Friedensfest

Es wird ja immer gern auf das Gegenüber geschaut. Auch bei den Feiertagen ist das so: Welches Bundesland hat wie viele Feiertage? Als Augsburger ist man dann immer ganz still, hat doch die Stadt noch einen Feiertag mehr als alle anderen.

In Augsburg wurde gestern, am 8. August, das Hohe Friedensfest gefeiert. Dieser Feiertag gilt ausschließlich für das Augsburger Stadtgebiet (das wissen alle, die in Augsburg wohnen, aber z.B. in München arbeiten…) und ist bundesweit einzigartig.

Letztes Jahr stand das Friedensfest unter dem Eindruck des im Frühjahr 2022 begonnen Angriffskriegs in der Ukraine. Dieses Jahr dauert der Krieg schon über ein Jahr. Ein Ende ist nicht in Sicht.

Friedenfest. Jetzt?

Das Hohe Friedensfest 2023 stand unter dem Motto „Kreativität“. Das Programm bot die Möglichkeit, sich von Kreativität inspirieren zu lassen und sie selbst zu erproben. So ist es auf der offiziellen Homepage zu lesen. Weiter heißt es, dass kreatives Denken die zentrale Schlüsselkompetenz sei, um die komplexen Herausforderungen dieser Zeit zu bewältigen.

Frieden und Kreativität, so denke ich mir, ist ein eigenwilliger Zusammenhang. Ich muss gestehen, dass ich mir in der aktuellen Situation zum Beispiel ein Ende des Ukrainekrieges bei aller Kreativität nicht vorstellen kann. Genauso in den anderen Regionen dieser Welt, in denen es zu Spannungen kommt.

Bin ich vielleicht nicht kreativ genug?
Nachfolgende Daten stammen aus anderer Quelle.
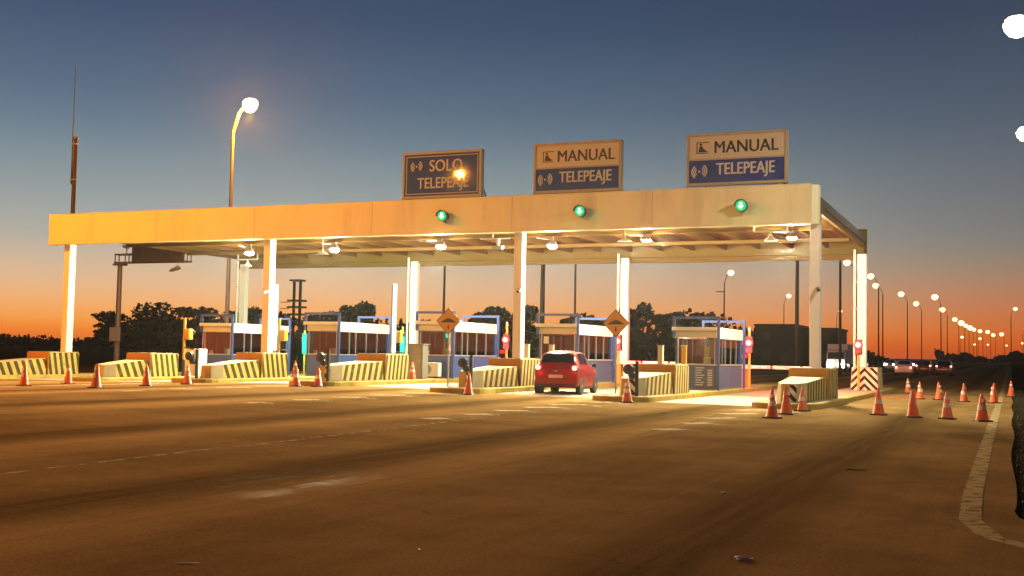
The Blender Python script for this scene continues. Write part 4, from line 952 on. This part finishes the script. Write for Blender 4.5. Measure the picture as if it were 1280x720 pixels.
# ------------------------------------------------------------------ street lamps
def street_lamp(x, y, h, arm, label, em, power, color, group, r=.13, head=1.0, aim=None):
    z = gz(x, y); pm = 'pole' if power else 'steeld'
    t = thing('street_lamp', label, 'street lamp', (x, y, z), 0, group)
    MB().tube((x, y, z), (x, y, z+h-1.6), r, r*.62, n=12).build('pole', pm, t, True)
    MB().tube((x, y, z), (x, y, z+.35), r*1.7, r*1.3, n=12).build('base', pm, t)
    lx = x+arm
    for dy in (-.07, .07):
        MB().path([(x, y+dy, z+h-1.65), (x+arm*.35, y+dy, z+h-.5), (lx-math.copysign(.2, arm), y+dy, z+h+.02)], .04).build('arm', pm, t)
    s = .9 if power else .8
    MB().hexa([(lx-.42*s, y-.16*s, z+h), (lx+.42*s, y-.16*s, z+h), (lx+.42*s, y+.16*s, z+h), (lx-.42*s, y+.16*s, z+h), (lx-.34*s, y-.09*s, z+h+.16*s), (lx+.32*s, y-.09*s, z+h+.16*s), (lx+.32*s, y+.09*s, z+h+.16*s), (lx-.34*s, y+.09*s, z+h+.16*s)]).build('lamp_head', pm, t, bevel=.03)
    mbl = MB(); mbl.lathe([(.02, -.30), (.14, -.26), (.23, -.15), (.26, -.03), (.24, .07), (.16, .14), (.03, .17)] if power else [(.02, -.25), (.13, -.21), (.22, -.11), (.24, .0), (.20, .1), (.12, .16), (.02, .18)], (0, 0, 0), 14)
    s = head  # glass enlarged beyond a real one to imitate the lamp's glare
    mbl.v = [(v[0]*s*1.05+lx, v[1]*s*.8+y, v[2]*s+z+h) for v in mbl.v]
    mbl.build('lamp_glare_glass', em, t, True)
    if power and aim: light('SPOT', (lx, y, z+h-.37*s), power, color, t, .2, 128, aim, blend=.7)
    if power and aim: light('POINT', (lx, y, z+h-.37*s), 700, color, t, .2)
    elif power: light('POINT', (lx, y, z+h-.37*s), power, color, t, .2)
    return t
street_lamp(-41.55, 54.5, 15.7, 1.15, 'tall glowing street lamp rising behind the left half of the canopy', 'em_sod', 16000, SODIUM, 'near street lamps', .14, 1.7)
street_lamp(-41.6, 26, 15.7, 1.1, 'sodium street lamp left of the frame, before the canopy', 'em_sod', 21000, SODIUM, 'near street lamps', .14, 1.7)
street_lamp(-42.4, -2.8, 16.4, 1.1, 'sodium street lamp left of the camera, mirrored in the SOLO sign', 'em_sod', 27000, SODIUM, 'near street lamps', .14, .8)
street_lamp(2.2, 34, 10.77, -2.0, 'glaring street lamp at the upper right corner of the picture', 'em_warm', 2300, WARM, 'near street lamps', .14, 1.3, (-7, 37, 0))
street_lamp(2.6, 51.2, 10.95, -2.0, 'glaring street lamp below the corner lamp, at the right edge', 'em_warm', 2500, WARM, 'near street lamps', .14, 1.3, (-6, 52, 0))
far_lab = 'far lamp in the receding row right of the canopy, '
FL = [(-20.5, 162, 'at the rear column top'), (-20.4, 190, 'second'), (-22.2, 215, 'third, slightly lower than the second'), (-20.3, 244, 'fourth'), (-20.5, 287, 'fifth'), (-14.6, 256, 'sixth, standing higher than the fifth'), (-16.5, 322, 'seventh'), (-16.8, 402, 'eighth'), (-16, 476, 'ninth'), (-14.8, 538, 'tenth'), (-13, 567, 'eleventh'), (-10, 582, 'twelfth'), (-8.6, 655, 'thirteenth'), (-4.4, 633, 'fourteenth'), (-16.3, 440, 'between the eighth and the ninth'), (-15.4, 507, 'between the ninth and the tenth')]
for k, (x, y, lb) in enumerate(FL):
    street_lamp(x+1.2, y, 14.6, -1.2, far_lab+lb, 'em_amber', 0, SODIUM, 'receding street lamps', .13, 1.9+k*.17)
for x, y, lb in ((-39.6, 176, 'street lamp glowing below the canopy edge, left of the right front column'), (-43, 246, 'small far street lamp left of the right front column'), (-43.5, 330, 'small far street lamp just right of the right front column'), (1.0, 312, 'far street lamp near the right edge of the picture'), (5.5, 520, 'small far lamp low at the right edge'), (-26, 715, 'tiny far lamp below the receding row, leftmost'), (-17.5, 762, 'tiny far lamp below the receding row, second from left'), (-28.8, 1063, 'tiny lowest far lamp below the receding row, left'), (-18.3, 1074, 'tiny lowest far lamp below the receding row, middle'), (-3.8, 1115, 'tiny lowest far lamp below the receding row, right'), (7.8, 950, 'tiny far lamp at the right edge, lowest there')):
    street_lamp(x-1, y, 14.4, 1.0, lb, 'em_amber', 0, SODIUM, 'scattered far lamps', .13, 2.0 if y < 600 else 3.2)
# bare poles behind the plaza
BP = [(-44.5, 88, 13, .13, 'steel', 'thin bare pole behind the booth with the air conditioner'), (-32.2, 80, 13, .21, 'dark', 'thick dark pole behind the booth by the red car'), (-33.3, 90, 13, .11, 'steel', 'thin pole right of the thick dark pole'), (-15.1, 90, 13, .17, 'steel', 'pole left of the right front column'), (-13.2, 100, 13, .13, 'steel', 'pole between the right front and rear columns'), (-30, 130, 9, .1, 'steel', 'thin short pole behind the price list booth')]
for x, y, h, r, mt, lb in BP:
    z = gz(x, y); t = thing('utility_pole', lb, 'pole', (x, y, z), 0, 'poles behind the plaza')
    MB().tube((x, y, z), (x, y, z+h), r, r*.7, n=10).build('shaft', 'steeld' if mt == 'steel' else 'black', t, True)
    MB().tube((x, y, z), (x, y, z+.5), r*1.6, r*1.4, n=10).build('base', 'steeld', t)
    MB().box(x-.9, x+.05, y-.05, y+.05, z+h-.15, z+h-.05).build('arm', 'steeld', t)
# radio mast above the left end
t = thing('antenna_mast', 'thin antenna mast with a whip above the left end of the canopy', 'antenna', (-43.2, 44, 0))
MB().tube((-43.2, 44, gz(-43, 44)), (-43.2, 44, 11.9), .13, .10, n=10).build('mast', 'steeld', t, True)
MB().tube((-43.34, 43.95, 9.6), (-43.36, 43.95, 15.6), .035, .018, n=6).build('whip', 'steeld', t)
for zz in (9.8, 11.6): MB().box(-43.42, -43.1, 43.9, 44.05, zz, zz+.06).build('clamp', 'steel', t)
MB().lathe([(.13, 0), (.13, .08), (.03, .12)], (-43.2, 44, 11.9), 10).build('cap', 'pole', t)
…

Wieviel Kreativität braucht es denn für Frieden?

Im aktuellen BISS-Magazin gibt es ein sehr lesenswertes Interview mit dem Landesbischof Heinrich Bedford-Strohm, das den Titel trägt: „Krieg ist immer eine Niederlage“. Ist Krieg auch eine Niederlage der Kreativität?
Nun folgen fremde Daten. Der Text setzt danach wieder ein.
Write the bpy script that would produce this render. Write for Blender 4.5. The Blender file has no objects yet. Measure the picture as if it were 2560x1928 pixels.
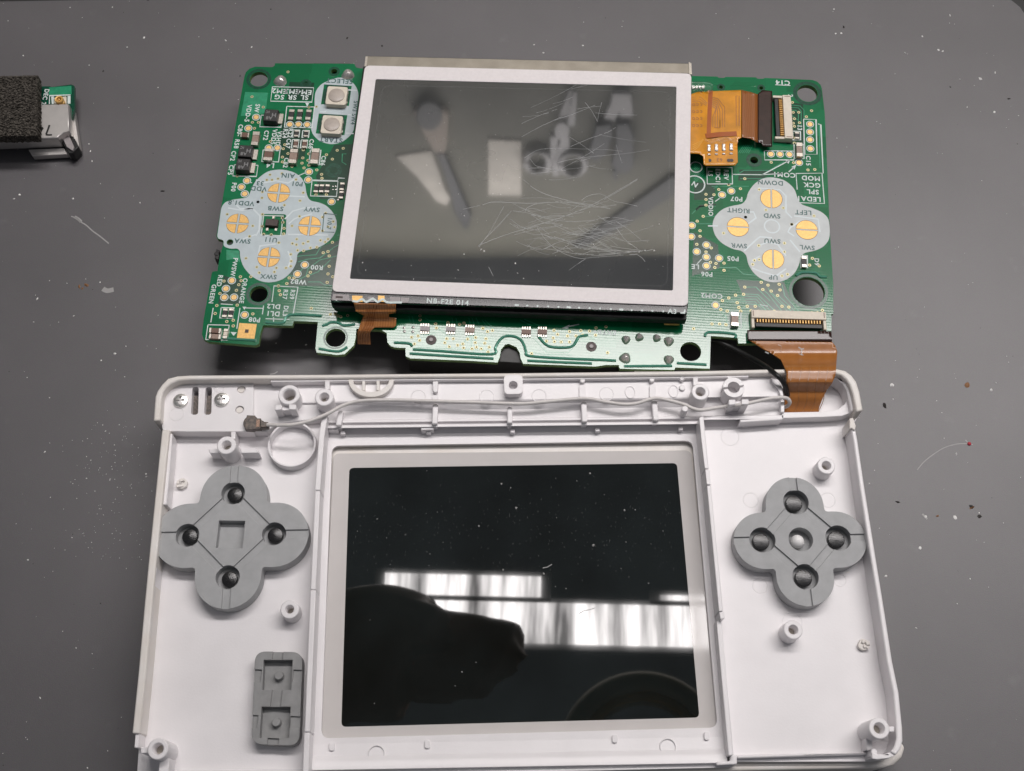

Vermutlich ja. Kreativität hat so viele Facetten. Es geht ja nicht nur um Kunst oder künstlerische Kreativität. Es geht auch um die Kreativität im Leben. Es geht darum, Neues auszuprobieren und neu zu denken. Und schon bin ich beim Text der Friedensfest-Homepage, der mir beim ersten Durchlesen noch weltfremd und abgehoben vorkam.

Ist es kreativ, in der Arbeit bei einem Konflikt mal einen neuen Gedanken zuzulassen? Mal ein anderes Handlungsmuster auszuprobieren, wenn es am Arbeitsplatz kracht? Ist es kreativ sich, zurück zu nehmen, wenn man eigentlich ausrasten möchte, weil es nicht so läuft wie man will?

Könnte sein. Das Friedensfest war eine Aufforderung, Gegebenes nicht hinzunehmen, sondern Neues auszuprobieren, um des Friedens willen.

Wenn es in der Arbeit, in der Freizeit, in der Familie in den nächsten Tagen mal zu Streit kommen sollte, denken Sie an das Augsburger Hohe Friedensfest, nicht neidvoll bezüglich des Feiertages, sondern inspiriert. Möglicherweise gelingt es Ihnen ja, kreativ mit der Situation umzugehen. Dann wäre es auf jeden Fall schon mal ein Fest. Ein kleines Friedensfest.

Bleiben Sie menschlich, werden Sie kreativ, bleiben Sie behütet!